Depuis toutes petites, mes filles ont eu à respecter des règles de prudence dans la rue et ailleurs.

Quand elles ont commencé à rentrer toutes seules de l’école, je les avais prévenues : si on les embêtait dans la rue, aller voir des gens qui ont des enfants, ou rentrer dans un magasin.

Puis l’arrivée dans notre rue pavillonaire :

- Si vous voyez que quelqu’un vous suit, ou vous embête, ne rentrez pas à la maison, pas question qu’un pervers voit où vous habitez ! Ou vous sonnez chez la voisine, ou vous faites le tour par derrière, dans l’impasse et vous allez voir un voisin. 

En effet, côté impasse piétonne, la deuxième entrée de la maison que nous utilisons rarement, nous connaissons tout le monde (plus que côté rue) et il y a toujours du monde. Un voisin qui travaille de nuit, dort le matin et est là les après midi, appelons le Arnold, ma petite voisine, la charmante Marguerite dont j’ai parlé, une autre voisine qui rentre chez elle le midi pour manger, et plusieurs retraités. 

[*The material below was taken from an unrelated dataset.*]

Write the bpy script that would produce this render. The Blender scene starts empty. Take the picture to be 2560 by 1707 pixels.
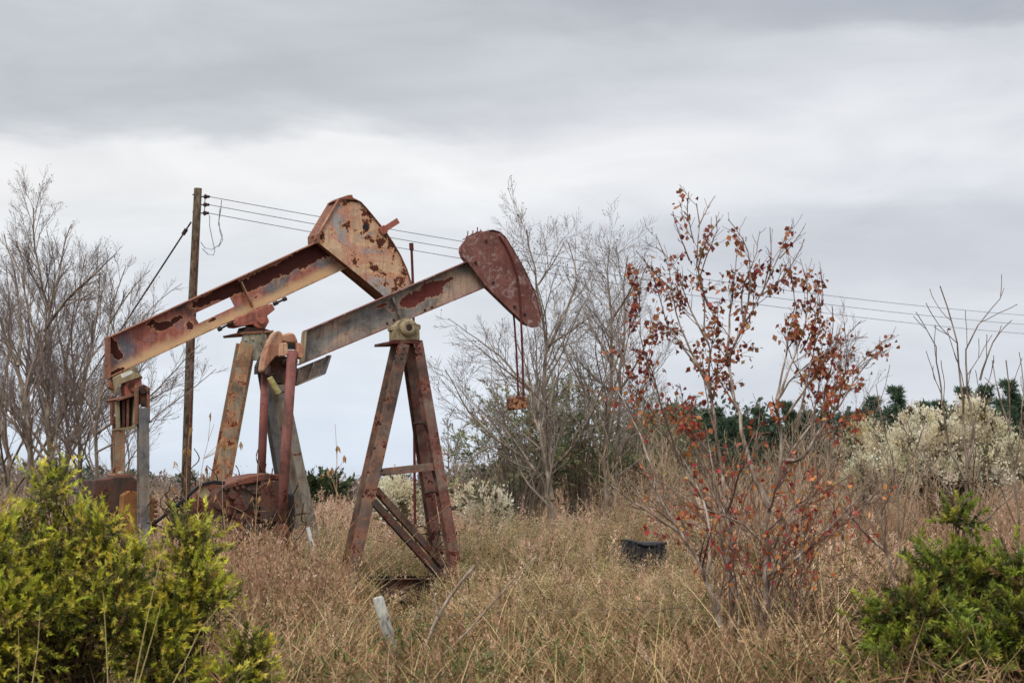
import bpy, bmesh, math, random
import numpy as np
from math import radians, sin, cos, tan, atan, sqrt, pi

# ------------------------------------------------------------------ camera, sky, sun
W, H, F = 2560.0, 1707.0, 4777.0
HORIZON = 1235.0
PITCH = atan((HORIZON - H / 2) / F)
CAMZ = 1.7
sc = bpy.context.scene
COL = sc.collection
cd = bpy.data.cameras.new("camera")
cam = bpy.data.objects.new("camera", cd)
COL.objects.link(cam)
cd.sensor_width = 36.0
cd.sensor_fit = 'HORIZONTAL'
cd.lens = 36.0 * F / W
cd.clip_start = 0.1
cd.clip_end = 6000
cd.dof.use_dof = True
cd.dof.focus_distance = 29.0
cd.dof.aperture_fstop = 5.0
cam.location = (0, 0, CAMZ)
cam.rotation_euler = (pi / 2 + PITCH, 0, 0)
sc.camera = cam

SUN_EL, SUN_AZ = radians(48), radians(205)      # azimuth clockwise from +Y: behind the camera
world = bpy.data.worlds.new("World")
sc.world = world
world.use_nodes = True
SKY_STRENGTH = 0.97

def lin(r, g, b):
    f = lambda c: (c / 255 / 12.92) if c / 255 <= 0.04045 else ((c / 255 + 0.055) / 1.055) ** 2.4
    return (f(r), f(g), f(b), 1.0)

class NT:
    """short-hand for building node trees"""
    def __init__(s, tree):
        s.t = tree; s.n = tree.nodes; s.l = tree.links
        s.n.clear()
    def node(s, kind, **kw):
        nd = s.n.new(kind)
        for k, v in kw.items():
            setattr(nd, k, v)
        return nd
    def put(s, sock, v):
        if v is None:
            return
        if hasattr(v, 'is_output') or isinstance(v, bpy.types.NodeSocket):
            s.l.new(v, sock)
        else:
            sock.default_value = v
    def math(s, op, a, b=None, c=None, clamp=False):
        nd = s.node('ShaderNodeMath', operation=op, use_clamp=clamp)
        s.put(nd.inputs[0], a); s.put(nd.inputs[1], b); s.put(nd.inputs[2], c)
        return nd.outputs[0]
    def vec(s, op, a, b=None):
        nd = s.node('ShaderNodeVectorMath', operation=op)
        s.put(nd.inputs[0], a)
        if b is not None:
            s.put(nd.inputs[1], b)
        return nd.outputs['Value'] if op in ('LENGTH', 'DOT_PRODUCT') else nd.outputs[0]
    def ramp(s, fac, stops, interp='LINEAR'):
        nd = s.node('ShaderNodeValToRGB')
        nd.color_ramp.interpolation = interp
        el = nd.color_ramp.elements
        while len(el) > 1:
            el.remove(el[-1])
        el[0].position = stops[0][0]; el[0].color = stops[0][1]
        for p, c in stops[1:]:
            e = el.new(p); e.color = c
        s.put(nd.inputs[0], fac)
        return nd.outputs[0]
    def rng(s, v, a, b, c=0.0, d=1.0, smooth=True):
        nd = s.node('ShaderNodeMapRange', interpolation_type='SMOOTHSTEP' if smooth else 'LINEAR')
        s.put(nd.inputs[0], v)
        for i, x in enumerate((a, b, c, d)):
            s.put(nd.inputs[i + 1], x)
        return nd.outputs[0]
    def noise(s, vec, scale, detail=6, rough=0.55, dist=0.0):
        nd = s.node('ShaderNodeTexNoise')
        s.put(nd.inputs['Vector'], vec)
        nd.inputs['Scale'].default_value = scale
        nd.inputs['Detail'].default_value = detail
        nd.inputs['Roughness'].default_value = rough
        nd.inputs['Distortion'].default_value = dist
        return nd.outputs[0]
    def mix(s, fac, a, b, blend='MIX'):
        nd = s.node('ShaderNodeMix', data_type='RGBA', blend_type=blend)
        s.put(nd.inputs['Factor'], fac)
        s.put(nd.inputs[6], a); s.put(nd.inputs[7], b)
        return nd.outputs[2]
    def sep(s, v):
        nd = s.node('ShaderNodeSeparateXYZ'); s.put(nd.inputs[0], v)
        return nd.outputs
    def comb(s, x, y, z):
        nd = s.node('ShaderNodeCombineXYZ')
        s.put(nd.inputs[0], x); s.put(nd.inputs[1], y); s.put(nd.inputs[2], z)
        return nd.outputs[0]

def elev(y):
    return math.degrees(PITCH + atan((H / 2 - y) / F))

def build_sky():
    t = NT(world.node_tree)
    geo = t.node('ShaderNodeTexCoord')
    d = geo.outputs['Generated']
    x, y, z = t.sep(d)[0:3]
    el = t.math('MULTIPLY', t.math('ARCSINE', z), 180 / pi)                 # elevation in degrees
    az = t.math('MULTIPLY', t.math('ARCTAN2', x, y), 180 / pi)              # azimuth in degrees, 0 = north (+Y)
    # clouds lie in layers: long sideways, thin in elevation
    cv = t.comb(t.math('MULTIPLY', az, 0.075), t.math('MULTIPLY', el, 0.30), 0.0)
    n1 = t.noise(cv, 1.0, 5, 0.5, 0.35)
    n2 = t.noise(t.vec('ADD', cv, (7.3, 2.1, 0.0)), 2.6, 5, 0.55, 0.3)
    warp = t.math('ADD', t.math('MULTIPLY', t.math('SUBTRACT', n1, 0.5), 3.4),
                  t.math('MULTIPLY', t.math('SUBTRACT', n2, 0.5), 1.2))
    e2 = t.math('ADD', el, warp)
    e2 = t.math('ADD', e2, t.math('MULTIPLY', az, -0.035))
    f = t.math('DIVIDE', e2, 40.0, clamp=True)
    def stops(lst):
        return [(max(0.0, elev(yy) / 40), lin(*c)) for yy, c in lst] + \
               [(22 / 40, lin(200, 203, 208)), (30 / 40, lin(226, 228, 232)), (1.0, lin(240, 241, 243))]
    left = t.ramp(f, stops([(1235, (210, 220, 234)), (1080, (209, 219, 232)), (900, (217, 223, 232)), (760, (216, 220, 226)),
                            (620, (219, 222, 226)), (520, (226, 228, 230)), (420, (234, 233, 233)), (345, (228, 228, 229)),
                            (300, (196, 199, 203)), (230, (184, 188, 193)), (150, (183, 187, 192)), (60, (194, 197, 201)), (-60, (184, 188, 194))]))
    right = t.ramp(f, stops([(1235, (208, 213, 222)), (960, (206, 210, 218)), (830, (207, 209, 216)), (720, (199, 202, 210)),
                             (600, (196, 199, 207)), (540, (212, 214, 219)), (450, (223, 224, 227)), (330, (218, 219, 223)),
                             (220, (206, 208, 213)), (150, (200, 202, 208)), (95, (176, 180, 187)), (20, (166, 171, 179)), (-80, (178, 182, 189))]))
    fa = t.rng(az, -9.0, 11.0)
    cl = t.mix(fa, left, right)
    n3 = t.noise(t.comb(t.math('MULTIPLY', az, 0.16), t.math('MULTIPLY', el, 0.5), 3.0), 1.0, 6, 0.55, 0.5)
    cl = t.mix(1.0, cl, t.ramp(n3, [(0.3, (0.90, 0.905, 0.915, 1)), (0.7, (1.07, 1.068, 1.06, 1))]), 'MULTIPLY')
    hi = t.rng(el, 18.0, 70.0, 1.0, 1.75)
    cl = t.vec('SCALE', cl); cl.node.inputs['Scale'].default_value = 1.0
    t.put(cl.node.inputs['Scale'], hi)
    sky = t.node('ShaderNodeTexSky', sky_type='NISHITA')
    sky.sun_disc = False
    sky.sun_elevation = SUN_EL
    sky.sun_rotation = SUN_AZ
    bg_sky = t.node('ShaderNodeBackground'); t.put(bg_sky.inputs[0], sky.outputs[0]); bg_sky.inputs[1].default_value = 0.10
    bg_cl = t.node('ShaderNodeBackground'); t.put(bg_cl.inputs[0], cl); bg_cl.inputs[1].default_value = SKY_STRENGTH
    mx = t.node('ShaderNodeMixShader'); mx.inputs[0].default_value = 0.95      # thin gaps let a little blue through
    t.l.new(bg_sky.outputs[0], mx.inputs[1]); t.l.new(bg_cl.outputs[0], mx.inputs[2])
    out = t.node('ShaderNodeOutputWorld'); t.l.new(mx.outputs[0], out.inputs[0])
build_sky()

sl = bpy.data.lights.new("sun", 'SUN')
sl.energy = 1.5
sl.angle = radians(18)
sl.color = (1.0, 0.95, 0.88)
sun = bpy.data.objects.new("sun", sl)
COL.objects.link(sun)
sd = (sin(SUN_AZ) * cos(SUN_EL), cos(SUN_AZ) * cos(SUN_EL), sin(SUN_EL))       # towards the sun
from mathutils import Vector, Matrix
sun.rotation_euler = Vector((-sd[0], -sd[1], -sd[2])).to_track_quat('-Z', 'Y').to_euler()
sun.location = (0, -20, 40)

sc.view_settings.view_transform = 'Standard'
sc.view_settings.look = 'None'
sc.view_settings.exposure = 0.25
sc.view_settings.gamma = 1.0
sc.view_settings.use_curve_mapping = False
sc.render.engine = 'CYCLES'
sc.cycles.max_bounces = 6
sc.cycles.diffuse_bounces = 3
sc.cycles.transparent_max_bounces = 4
sc.render.film_transparent = False

# ------------------------------------------------------------------ pixel rays and helpers
sP, cP = sin(PITCH), cos(PITCH)
def ray(px, py):
    u = (px - W / 2) / F; v = (H / 2 - py) / F
    return np.array((u, cP - v * sP, sP + v * cP))
def at(px, py, Y):
    d = ray(px, py); t = Y / d[1]
    return np.array((d[0] * t, Y, CAMZ + d[2] * t))
def ground_y(Y):
    """image row of the ground at depth Y"""
    return HORIZON + CAMZ * F / Y
def nrm(v):
    return v / (np.linalg.norm(v, axis=-1, keepdims=True) + 1e-12)

def tag(o, label=None, cat=None, group=None, kind=None):
    if label: o['label'] = label
    if cat: o['category'] = cat
    if group: o['group'] = group
    if kind: o['kind'] = kind
    return o
def empty(name, loc, rz=0.0, parent=None):
    o = bpy.data.objects.new(name, None)
    o.empty_display_size = 0.2
    o.location = loc; o.rotation_euler = (0, 0, rz)
    COL.objects.link(o)
    if parent: o.parent = parent
    return o
def link_mesh(name, me, mat, parent=None, bevel=0.0, loc=None):
    o = bpy.data.objects.new(name, me)
    COL.objects.link(o)
    if mat is not None and not me.materials:
        me.materials.append(mat)
    if parent: o.parent = parent
    if loc is not None: o.location = loc
    if bevel:
        b = o.modifiers.new('bevel', 'BEVEL'); b.width = bevel; b.segments = 1; b.limit_method = 'ANGLE'; b.angle_limit = radians(40)
    return o
def copy_tree(o, parent=None):
    c = o.copy(); COL.objects.link(c)
    if parent: c.parent = parent
    for ch in list(o.children):
        copy_tree(ch, c)
    return c

class MB:
    """collects solid shapes and links them as ONE mesh object"""
    def __init__(s):
        s.bm = bmesh.new()
    def face_loop(s, rings, closed=True, cap=True):
        vs = [[s.bm.verts.new(tuple(p)) for p in r] for r in rings]
        n = len(vs[0])
        for a, b in zip(vs[:-1], vs[1:]):
            for i in range(n if closed else n - 1):
                j = (i + 1) % n
                s.bm.faces.new((a[i], a[j], b[j], b[i]))
        if cap:
            s.bm.faces.new(vs[0][::-1]); s.bm.faces.new(vs[-1])
    def prism(s, pts, off):
        """polygon pts (3D) pushed along off"""
        a = [np.array(p, float) for p in pts]
        s.face_loop([a, [p + np.array(off) for p in a]])
    def slab(s, c, ax, ay, az):
        """box from centre and three half-axis vectors"""
        c, ax, ay, az = map(lambda q: np.array(q, float), (c, ax, ay, az))
        s.face_loop([[c - ax - ay - az, c + ax - ay - az, c + ax + ay - az, c - ax + ay - az],
                     [c - ax - ay + az, c + ax - ay + az, c + ax + ay + az, c - ax + ay + az]])
    def tube(s, pts, rad, sides=10, cap=True):
        P = [np.array(p, float) for p in pts]
        rad = [rad] * len(P) if np.isscalar(rad) else rad
        T = [nrm(P[min(i + 1, len(P) - 1)] - P[max(i - 1, 0)]) for i in range(len(P))]
        ref = np.array((0, 0, 1.0)) if abs(T[0][2]) < 0.9 else np.array((1.0, 0, 0))
        rings = []
        for p, t, r in zip(P, T, rad):
            n = nrm(np.cross(ref, t)); b = np.cross(t, n)
            rings.append([p + r * (cos(2 * pi * k / sides) * n + sin(2 * pi * k / sides) * b) for k in range(sides)])
        s.face_loop(rings, True, cap)
    def ibeam(s, p0, p1, side, w, dep, tf=0.016, tw=0.014):
        """wide-flange section from p0 to p1; `side` is the direction across the section depth (normal of the flanges)"""
        p0 = np.array(p0, float); p1 = np.array(p1, float)
        L = nrm(p1 - p0); sd_ = np.array(side, float); sd_ = nrm(sd_ - L * np.dot(sd_, L)); a = np.cross(L, sd_)
        c = (p0 + p1) / 2; hl = L * np.linalg.norm(p1 - p0) / 2
        for q in (-1, 1):
            s.slab(c + sd_ * q * (dep / 2 - tf / 2), a * w / 2, sd_ * tf / 2, hl)
        s.slab(c, a * tw / 2, sd_ * (dep / 2 - tf - 0.0005), hl * 0.999)
    def build(s, name, mat, parent=None, bevel=0.0, smooth=False):
        bmesh.ops.recalc_face_normals(s.bm, faces=s.bm.faces)
        me = bpy.data.meshes.new(name)
        s.bm.to_mesh(me); s.bm.free()
        if smooth:
            for p in me.polygons: p.use_smooth = True
        return link_mesh(name, me, mat, parent, bevel)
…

Donc les maisons ne sont jamais vides, les volets rarement fermés. Et comme l’impasse piétonne est un territoire “relativement protégé” en tout cas seulement fréquentée par les habitants et le facteur, les portillons sur les jardins sont très souvent ouverts en grand. 

Sauf que voilà les enfants grandissent et les conseils de maman, une fois qu’on est une belle jeune fille, Pfft, on les oublie !

Athéna a 17 ans. C’est vendredi elle rentre de cours. Un type la suit et l’aborde. Il n’a pas l’air très net.

Athéna a une peur bleue des simples d’esprit (que je vais appeler Gogol pour simplifier).
Elle ne fait pas la différence entre un pauvre type qui parle tout seul ou chante dans la rue et qui fait plus pitié que peur, et un potientellement dangereux.

Souvent sa sœur et moi, nous la rassurons : mais c’est bon, il n’a pas l’air méchant, détends toi !

Non pour elle dès qu’un type bave, et a le regard pas net, c’est pire que croiser une araignée !

Et justement là il bave le type, et avec son cheveu sur la langue, il lui dit qu’elle est “bonne” que ça se voit qu’elle porte des bas, et autre gentillesses !

Athéna qui a oublié d’écouter sa mère, se dit qu’elle est presque arrivée. Quand elle veut rentrer dans la maison, il veut l’empêcher de passer. Elle réussit à ruser, contourne ma voiture, fonce, et réussit à fermer le portail à clé. 

Mais voilà il aurait fallu écouter maman et ne jamais montrer où on habite ! Le type sonne au portail dix fois, vingt fois, il ne part pas. 

Athéna affolée m’appelle au bureau. Je lui dis d’essayer d’appeler Arnold, mais elle a peur de sortir. Pourtant le gogol ne peut pas voir la porte de la maison, et elle pourrait sortir par le portillon de l’impasse sans qu’il la voit. 

Elle me dit que le portail fait du bruit, elle a peur qu’il l’escalade, ce qui est facile. Soudain elle crie :

- Maman il est rentré !

Je hurle (et je suis au bureau)

- Quoi ? Quoi ? Oh non ! Merde !

Finalement c’était une fausse alerte. Mais j’ai le coeur à 200 à l’heure. J’essaye d’appeler mon voisin sans succès. 

Je quitte le bureau en plein après midi pour rejoindre ma fille, même si je sais que ça ne servira pas à grand chose. 

Quand je rentre tout est calme, le type est parti, Athéna est rassurée. Je lui dis : “mais bon sang je t’ai toujours dit de ne pas montrer où tu habitais ! Il fallait passer par l’impasse !”

Mais bon nous n’y pensons plus, du moins nous croyons que c’est fini.